> SUPPLIED DATA
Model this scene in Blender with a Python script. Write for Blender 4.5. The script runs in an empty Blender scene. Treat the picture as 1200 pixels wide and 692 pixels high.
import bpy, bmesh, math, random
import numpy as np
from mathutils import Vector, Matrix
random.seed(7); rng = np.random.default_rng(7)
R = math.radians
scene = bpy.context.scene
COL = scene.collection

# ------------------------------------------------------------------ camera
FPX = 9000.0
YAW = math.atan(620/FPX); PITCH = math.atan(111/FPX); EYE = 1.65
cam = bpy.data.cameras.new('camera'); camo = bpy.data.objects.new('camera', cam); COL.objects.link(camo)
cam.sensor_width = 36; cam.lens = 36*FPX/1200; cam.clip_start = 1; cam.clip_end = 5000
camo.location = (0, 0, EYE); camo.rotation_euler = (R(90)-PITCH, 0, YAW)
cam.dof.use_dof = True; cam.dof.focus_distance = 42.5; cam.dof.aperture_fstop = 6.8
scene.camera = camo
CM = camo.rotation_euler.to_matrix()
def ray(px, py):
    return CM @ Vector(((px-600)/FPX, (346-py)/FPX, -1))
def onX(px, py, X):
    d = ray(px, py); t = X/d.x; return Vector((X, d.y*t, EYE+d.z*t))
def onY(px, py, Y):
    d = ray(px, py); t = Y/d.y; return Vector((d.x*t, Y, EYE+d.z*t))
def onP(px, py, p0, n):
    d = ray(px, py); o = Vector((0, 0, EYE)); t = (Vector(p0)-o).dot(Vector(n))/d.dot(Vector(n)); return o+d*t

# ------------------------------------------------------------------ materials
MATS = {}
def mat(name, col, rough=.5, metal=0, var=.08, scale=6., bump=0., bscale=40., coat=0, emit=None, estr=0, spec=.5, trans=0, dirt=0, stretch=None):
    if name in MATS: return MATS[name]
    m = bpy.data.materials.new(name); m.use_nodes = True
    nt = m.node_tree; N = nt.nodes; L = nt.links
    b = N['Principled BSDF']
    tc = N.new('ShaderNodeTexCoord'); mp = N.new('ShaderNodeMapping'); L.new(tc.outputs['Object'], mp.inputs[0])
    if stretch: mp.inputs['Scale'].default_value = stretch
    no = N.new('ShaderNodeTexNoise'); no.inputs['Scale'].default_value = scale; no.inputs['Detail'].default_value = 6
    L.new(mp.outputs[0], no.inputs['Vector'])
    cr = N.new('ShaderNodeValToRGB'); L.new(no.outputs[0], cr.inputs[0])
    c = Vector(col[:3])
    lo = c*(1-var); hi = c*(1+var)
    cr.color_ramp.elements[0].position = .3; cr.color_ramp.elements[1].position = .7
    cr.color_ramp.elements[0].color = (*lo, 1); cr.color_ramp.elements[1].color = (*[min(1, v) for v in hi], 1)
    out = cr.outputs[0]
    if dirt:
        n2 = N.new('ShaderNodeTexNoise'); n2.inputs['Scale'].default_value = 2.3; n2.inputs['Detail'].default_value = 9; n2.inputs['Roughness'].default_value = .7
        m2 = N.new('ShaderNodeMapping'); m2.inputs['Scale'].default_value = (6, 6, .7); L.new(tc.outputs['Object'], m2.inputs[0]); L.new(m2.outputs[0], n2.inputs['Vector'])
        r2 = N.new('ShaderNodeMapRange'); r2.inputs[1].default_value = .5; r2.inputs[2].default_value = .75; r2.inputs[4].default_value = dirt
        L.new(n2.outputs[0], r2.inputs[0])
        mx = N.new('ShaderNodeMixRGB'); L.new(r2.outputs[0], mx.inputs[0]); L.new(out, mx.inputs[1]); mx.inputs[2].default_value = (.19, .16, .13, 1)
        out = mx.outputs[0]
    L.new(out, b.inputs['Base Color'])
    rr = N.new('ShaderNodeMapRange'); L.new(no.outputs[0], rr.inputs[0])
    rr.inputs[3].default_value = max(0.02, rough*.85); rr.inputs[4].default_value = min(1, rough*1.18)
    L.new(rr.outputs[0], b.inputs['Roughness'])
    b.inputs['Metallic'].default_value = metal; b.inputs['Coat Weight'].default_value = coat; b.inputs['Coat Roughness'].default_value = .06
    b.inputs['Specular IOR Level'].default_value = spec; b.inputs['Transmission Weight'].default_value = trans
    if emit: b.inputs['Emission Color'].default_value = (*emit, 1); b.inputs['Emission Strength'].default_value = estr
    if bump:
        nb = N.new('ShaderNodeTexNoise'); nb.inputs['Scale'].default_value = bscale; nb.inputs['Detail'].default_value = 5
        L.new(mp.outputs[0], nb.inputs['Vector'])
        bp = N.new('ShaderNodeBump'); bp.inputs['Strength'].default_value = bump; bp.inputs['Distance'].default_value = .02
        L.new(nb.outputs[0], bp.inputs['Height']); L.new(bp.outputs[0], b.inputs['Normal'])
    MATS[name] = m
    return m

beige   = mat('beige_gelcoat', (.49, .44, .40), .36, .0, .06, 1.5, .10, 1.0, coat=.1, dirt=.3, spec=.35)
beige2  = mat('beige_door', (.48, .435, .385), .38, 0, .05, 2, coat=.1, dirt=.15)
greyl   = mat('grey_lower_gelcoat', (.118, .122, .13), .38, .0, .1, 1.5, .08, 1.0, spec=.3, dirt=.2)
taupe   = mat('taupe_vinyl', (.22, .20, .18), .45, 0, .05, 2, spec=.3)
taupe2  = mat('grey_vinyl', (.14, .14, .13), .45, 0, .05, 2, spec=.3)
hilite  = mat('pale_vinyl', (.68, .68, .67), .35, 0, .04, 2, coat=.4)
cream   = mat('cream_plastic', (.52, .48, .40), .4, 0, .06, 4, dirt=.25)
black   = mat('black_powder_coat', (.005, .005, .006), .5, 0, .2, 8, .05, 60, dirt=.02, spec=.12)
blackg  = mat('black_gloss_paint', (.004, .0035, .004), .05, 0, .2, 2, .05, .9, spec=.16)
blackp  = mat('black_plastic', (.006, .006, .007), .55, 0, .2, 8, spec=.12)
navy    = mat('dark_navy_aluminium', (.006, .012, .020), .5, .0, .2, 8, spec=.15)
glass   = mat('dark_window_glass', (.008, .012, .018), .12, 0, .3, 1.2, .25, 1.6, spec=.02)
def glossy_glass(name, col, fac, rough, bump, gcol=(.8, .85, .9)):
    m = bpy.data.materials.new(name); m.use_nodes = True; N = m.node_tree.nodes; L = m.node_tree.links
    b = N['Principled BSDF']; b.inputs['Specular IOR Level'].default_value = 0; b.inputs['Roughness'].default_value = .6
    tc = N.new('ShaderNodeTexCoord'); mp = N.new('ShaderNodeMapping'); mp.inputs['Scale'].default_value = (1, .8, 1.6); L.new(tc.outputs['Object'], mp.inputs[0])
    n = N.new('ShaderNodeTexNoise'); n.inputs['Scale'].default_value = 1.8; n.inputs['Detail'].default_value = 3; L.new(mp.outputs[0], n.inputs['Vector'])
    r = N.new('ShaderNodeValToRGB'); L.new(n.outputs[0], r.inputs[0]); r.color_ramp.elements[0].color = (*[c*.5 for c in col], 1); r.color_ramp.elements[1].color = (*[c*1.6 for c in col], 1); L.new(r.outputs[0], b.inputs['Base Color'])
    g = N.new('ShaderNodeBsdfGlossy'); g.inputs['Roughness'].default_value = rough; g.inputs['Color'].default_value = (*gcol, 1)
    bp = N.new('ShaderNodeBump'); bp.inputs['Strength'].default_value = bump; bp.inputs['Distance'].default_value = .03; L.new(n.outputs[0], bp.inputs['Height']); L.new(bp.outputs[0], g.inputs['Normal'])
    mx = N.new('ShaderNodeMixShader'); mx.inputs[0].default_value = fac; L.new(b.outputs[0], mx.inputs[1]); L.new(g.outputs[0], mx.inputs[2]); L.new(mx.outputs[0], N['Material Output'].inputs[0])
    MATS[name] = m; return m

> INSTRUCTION
Say, as a number only, how many lines of the data contain "scene".

> TASK RESPONSE
4